Specialty Press

Mikoyan's Piston-Engined Fighters

by Verim Gordon and Keith Dexter

Reviewed By John Lester, #36807

Red Star Volume 13
MSRP $29.95

The design bureau of Artyom Mikoyan and Mikhail Gurevich would become synonymous with Soviet airpower during the long years of the Cold War, but it started out as a means of preventing Stalin's displeasure with N.N. Polikarpov from ending work on his Samolyot 'Kh' project at  Zavod  (Factory) No. 1.  In something of a coup by factory management, young Mikoyan (he was 34 at the time) was put in charge of the project at the head of a new Experimental Design Department (OKO); keenly aware of his own inexperience, he insisted that Gurevich be made his principal deputy.  Their work  led to the I-200 high-altitude fighter prototype, which became the MiG-1 in series production in 1940.

The book charts the development of MiG piston-engined aircraft from the I-200 to the I-250/MiG-13 composite-powered fighter.  It's divided into 8 chapters.  The first five follow the development of the bureau's first successful line, the MiG-1/MiG-3, and the carious experimental versions of the basic design.  The next three look at the I-220/MiG-11 line, I-250/MiG-13, and the DIS-200/MiG-5.  These chapters are preceded by a short introduction describing the formation of the bureau and followed by line drawings and color profiles of the major types.  The text is illustrated with over 200 black and white photos; there are ten pages of line drawings covering the evolution of the !-200 through the mid-production MiG-3, plus 24 portside color profiles, most of which are of I-200/MiG-3 variants.

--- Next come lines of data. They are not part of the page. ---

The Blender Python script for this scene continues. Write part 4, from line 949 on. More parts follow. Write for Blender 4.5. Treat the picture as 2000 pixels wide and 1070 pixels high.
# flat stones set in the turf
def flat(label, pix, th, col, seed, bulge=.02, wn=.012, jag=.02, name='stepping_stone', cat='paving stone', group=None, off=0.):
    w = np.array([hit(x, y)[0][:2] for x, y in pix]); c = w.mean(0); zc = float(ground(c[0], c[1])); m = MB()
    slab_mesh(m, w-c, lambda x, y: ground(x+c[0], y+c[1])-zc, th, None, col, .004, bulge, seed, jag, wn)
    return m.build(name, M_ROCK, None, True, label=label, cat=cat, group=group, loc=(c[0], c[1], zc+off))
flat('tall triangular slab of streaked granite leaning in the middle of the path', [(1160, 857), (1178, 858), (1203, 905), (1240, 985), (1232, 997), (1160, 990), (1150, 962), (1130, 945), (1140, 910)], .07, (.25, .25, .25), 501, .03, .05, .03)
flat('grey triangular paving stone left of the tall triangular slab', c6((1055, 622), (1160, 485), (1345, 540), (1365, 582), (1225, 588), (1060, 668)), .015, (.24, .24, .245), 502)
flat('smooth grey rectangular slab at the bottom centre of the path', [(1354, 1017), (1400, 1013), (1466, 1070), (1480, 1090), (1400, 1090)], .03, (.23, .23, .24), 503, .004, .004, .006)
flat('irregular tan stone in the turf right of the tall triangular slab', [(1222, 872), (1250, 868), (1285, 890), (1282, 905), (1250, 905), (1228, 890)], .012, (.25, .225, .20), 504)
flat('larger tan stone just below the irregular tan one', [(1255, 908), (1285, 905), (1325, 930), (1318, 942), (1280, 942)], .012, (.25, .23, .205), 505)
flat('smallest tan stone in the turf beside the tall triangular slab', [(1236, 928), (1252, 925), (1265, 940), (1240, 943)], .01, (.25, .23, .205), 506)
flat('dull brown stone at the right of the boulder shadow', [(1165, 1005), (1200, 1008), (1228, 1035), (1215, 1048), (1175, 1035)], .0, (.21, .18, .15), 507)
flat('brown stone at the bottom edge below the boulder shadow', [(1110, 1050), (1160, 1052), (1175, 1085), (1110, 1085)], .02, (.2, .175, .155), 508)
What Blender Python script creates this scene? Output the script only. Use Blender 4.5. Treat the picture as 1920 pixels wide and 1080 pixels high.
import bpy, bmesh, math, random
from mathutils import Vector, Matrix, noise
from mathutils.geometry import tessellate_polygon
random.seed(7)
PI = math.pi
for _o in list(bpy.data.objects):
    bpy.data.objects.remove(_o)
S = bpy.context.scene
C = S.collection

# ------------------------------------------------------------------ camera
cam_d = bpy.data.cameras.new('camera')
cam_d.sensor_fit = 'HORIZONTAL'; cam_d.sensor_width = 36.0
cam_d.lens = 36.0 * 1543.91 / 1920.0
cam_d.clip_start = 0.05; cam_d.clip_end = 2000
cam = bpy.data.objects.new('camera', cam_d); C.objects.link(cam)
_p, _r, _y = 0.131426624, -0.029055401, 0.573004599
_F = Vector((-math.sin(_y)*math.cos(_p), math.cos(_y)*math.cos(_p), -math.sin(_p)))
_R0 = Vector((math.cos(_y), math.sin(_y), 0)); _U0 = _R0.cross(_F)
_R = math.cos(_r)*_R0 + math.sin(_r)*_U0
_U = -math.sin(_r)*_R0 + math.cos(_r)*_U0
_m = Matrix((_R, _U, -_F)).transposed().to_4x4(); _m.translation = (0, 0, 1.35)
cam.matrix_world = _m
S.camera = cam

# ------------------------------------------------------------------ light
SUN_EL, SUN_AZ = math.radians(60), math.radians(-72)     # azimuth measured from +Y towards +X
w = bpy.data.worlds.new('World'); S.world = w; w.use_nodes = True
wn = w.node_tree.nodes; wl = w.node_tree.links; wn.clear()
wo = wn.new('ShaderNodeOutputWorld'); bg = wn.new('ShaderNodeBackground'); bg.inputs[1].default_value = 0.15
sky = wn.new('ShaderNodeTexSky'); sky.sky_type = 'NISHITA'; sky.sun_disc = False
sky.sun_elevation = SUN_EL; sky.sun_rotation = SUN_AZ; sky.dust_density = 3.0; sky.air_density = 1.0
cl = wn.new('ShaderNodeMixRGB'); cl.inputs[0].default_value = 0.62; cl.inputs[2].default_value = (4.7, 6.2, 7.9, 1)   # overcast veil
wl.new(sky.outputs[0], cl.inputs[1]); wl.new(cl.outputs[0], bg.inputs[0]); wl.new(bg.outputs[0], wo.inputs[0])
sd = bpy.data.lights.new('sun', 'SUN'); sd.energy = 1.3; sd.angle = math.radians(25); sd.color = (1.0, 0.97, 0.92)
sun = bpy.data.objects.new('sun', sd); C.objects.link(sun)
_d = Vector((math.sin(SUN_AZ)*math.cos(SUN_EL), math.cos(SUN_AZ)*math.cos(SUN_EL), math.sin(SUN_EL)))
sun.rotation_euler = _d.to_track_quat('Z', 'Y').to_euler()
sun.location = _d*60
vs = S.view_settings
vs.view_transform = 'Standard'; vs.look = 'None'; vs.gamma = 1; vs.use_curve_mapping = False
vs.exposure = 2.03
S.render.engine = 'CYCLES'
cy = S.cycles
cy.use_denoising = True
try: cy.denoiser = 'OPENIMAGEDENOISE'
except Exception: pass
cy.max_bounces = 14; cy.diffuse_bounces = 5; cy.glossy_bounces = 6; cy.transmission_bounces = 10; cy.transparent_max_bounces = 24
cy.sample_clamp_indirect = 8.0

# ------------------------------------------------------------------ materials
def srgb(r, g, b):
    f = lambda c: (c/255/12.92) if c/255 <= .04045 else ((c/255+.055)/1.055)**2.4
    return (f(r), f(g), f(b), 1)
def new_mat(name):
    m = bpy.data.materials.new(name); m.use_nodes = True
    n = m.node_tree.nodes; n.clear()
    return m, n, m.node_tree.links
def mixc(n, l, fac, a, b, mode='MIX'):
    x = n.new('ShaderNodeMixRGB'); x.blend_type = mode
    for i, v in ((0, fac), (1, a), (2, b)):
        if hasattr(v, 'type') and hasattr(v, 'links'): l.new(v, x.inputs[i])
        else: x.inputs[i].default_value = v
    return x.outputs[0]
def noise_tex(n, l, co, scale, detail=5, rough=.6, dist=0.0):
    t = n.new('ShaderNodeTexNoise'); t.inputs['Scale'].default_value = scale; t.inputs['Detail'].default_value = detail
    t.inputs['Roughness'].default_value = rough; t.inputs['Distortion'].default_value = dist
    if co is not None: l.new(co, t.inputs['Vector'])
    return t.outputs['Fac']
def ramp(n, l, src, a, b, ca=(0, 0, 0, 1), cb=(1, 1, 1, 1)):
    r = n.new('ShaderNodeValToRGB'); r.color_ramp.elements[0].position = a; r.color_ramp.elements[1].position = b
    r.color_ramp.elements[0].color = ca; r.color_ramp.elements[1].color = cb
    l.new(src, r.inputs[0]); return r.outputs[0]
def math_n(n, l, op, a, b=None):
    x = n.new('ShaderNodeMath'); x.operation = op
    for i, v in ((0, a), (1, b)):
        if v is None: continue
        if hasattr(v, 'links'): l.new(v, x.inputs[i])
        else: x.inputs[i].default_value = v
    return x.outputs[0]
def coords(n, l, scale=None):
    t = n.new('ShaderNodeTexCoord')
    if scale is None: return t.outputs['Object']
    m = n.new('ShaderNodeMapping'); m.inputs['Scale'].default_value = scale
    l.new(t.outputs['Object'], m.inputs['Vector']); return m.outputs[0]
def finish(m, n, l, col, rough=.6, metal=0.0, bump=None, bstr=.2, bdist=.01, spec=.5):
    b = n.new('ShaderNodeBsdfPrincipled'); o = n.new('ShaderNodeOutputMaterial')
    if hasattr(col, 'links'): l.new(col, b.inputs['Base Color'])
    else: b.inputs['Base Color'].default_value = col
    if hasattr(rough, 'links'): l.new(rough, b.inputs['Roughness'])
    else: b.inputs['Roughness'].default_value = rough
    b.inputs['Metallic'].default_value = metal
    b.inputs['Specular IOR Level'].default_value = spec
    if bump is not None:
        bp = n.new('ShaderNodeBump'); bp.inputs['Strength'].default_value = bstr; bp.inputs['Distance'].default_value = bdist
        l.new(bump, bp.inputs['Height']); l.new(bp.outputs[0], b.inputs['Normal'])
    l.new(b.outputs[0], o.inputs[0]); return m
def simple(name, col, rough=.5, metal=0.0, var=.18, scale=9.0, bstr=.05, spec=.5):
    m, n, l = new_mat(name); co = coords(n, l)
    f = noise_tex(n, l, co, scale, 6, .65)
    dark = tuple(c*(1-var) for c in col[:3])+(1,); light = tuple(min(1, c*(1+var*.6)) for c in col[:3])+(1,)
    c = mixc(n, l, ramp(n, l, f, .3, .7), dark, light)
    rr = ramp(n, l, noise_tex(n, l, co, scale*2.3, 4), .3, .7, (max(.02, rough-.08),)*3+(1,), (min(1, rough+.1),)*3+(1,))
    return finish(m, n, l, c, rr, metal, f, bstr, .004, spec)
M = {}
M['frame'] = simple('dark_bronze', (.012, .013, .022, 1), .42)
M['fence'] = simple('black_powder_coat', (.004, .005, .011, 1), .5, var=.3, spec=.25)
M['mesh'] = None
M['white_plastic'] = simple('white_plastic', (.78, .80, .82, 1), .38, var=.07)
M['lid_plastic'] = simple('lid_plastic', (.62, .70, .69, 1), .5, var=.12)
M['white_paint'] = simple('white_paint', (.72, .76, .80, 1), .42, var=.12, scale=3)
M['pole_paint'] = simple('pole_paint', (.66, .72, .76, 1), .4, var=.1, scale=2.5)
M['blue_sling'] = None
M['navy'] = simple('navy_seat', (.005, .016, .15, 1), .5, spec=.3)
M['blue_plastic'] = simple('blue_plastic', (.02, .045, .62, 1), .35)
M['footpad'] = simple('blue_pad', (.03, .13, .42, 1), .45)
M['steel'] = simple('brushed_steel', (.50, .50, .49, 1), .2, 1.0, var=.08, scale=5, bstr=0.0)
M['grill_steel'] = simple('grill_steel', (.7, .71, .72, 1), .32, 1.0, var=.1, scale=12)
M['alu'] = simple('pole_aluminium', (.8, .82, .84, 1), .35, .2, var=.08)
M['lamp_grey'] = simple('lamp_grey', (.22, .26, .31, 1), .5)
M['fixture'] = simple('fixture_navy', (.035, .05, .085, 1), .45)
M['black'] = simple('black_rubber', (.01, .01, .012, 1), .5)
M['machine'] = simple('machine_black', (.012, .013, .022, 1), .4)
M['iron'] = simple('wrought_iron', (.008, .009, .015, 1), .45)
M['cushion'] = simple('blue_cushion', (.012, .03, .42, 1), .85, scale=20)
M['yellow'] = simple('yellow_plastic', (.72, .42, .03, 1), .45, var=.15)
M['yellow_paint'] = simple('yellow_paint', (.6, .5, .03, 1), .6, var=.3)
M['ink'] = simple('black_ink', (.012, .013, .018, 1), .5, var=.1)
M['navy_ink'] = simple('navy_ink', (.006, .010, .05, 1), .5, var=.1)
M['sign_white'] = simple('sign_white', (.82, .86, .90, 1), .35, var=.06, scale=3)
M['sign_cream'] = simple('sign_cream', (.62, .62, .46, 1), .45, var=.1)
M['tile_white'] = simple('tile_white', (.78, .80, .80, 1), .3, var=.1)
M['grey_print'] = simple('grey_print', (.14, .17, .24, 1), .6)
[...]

The text is well-researched and provides a fascinating look at little-known (in the West, anyway) aviation programs.  It covers the technical and political challenges facing the bureau with equal attention.  The prose is a bit stiff, at first - reads as if it was written by someone who learned English as a second language but still thinks in their first.  Which is undoubtedly the case.  The reader forgets about that by the second chapter.

From a modeler's perspective, the book provides a lot of information for those looking for MiG-3 reference material.  Photos, including quite a number of wrecked machines, cover most areas of the airframe and the systems incorporated within. Line drawings show the details of the various sub-types, while profiles are provided for many individual airframes.  One gripe:  there is no scale stated for the drawings.  They look to be about 1:50 scale.  There is enough material within the covers to arm the interested builder with sufficient information to convert the various kits (ICM, Classic Airframes and Trumpeter in 1/48 and 1/32; I don't do 1/72 but I know there are kits in it) into the sub-types and prototypes presented.

If you are interested in aviation history, this book is a no-brainer, well worth reading.  If you are looking for references for your MiG-3 kit, it's also worth the investment.

Many thanks to Specialty Press for the review copy and John Noack for passing it to me for review.  Now, where did I put that Classic Airframes kit.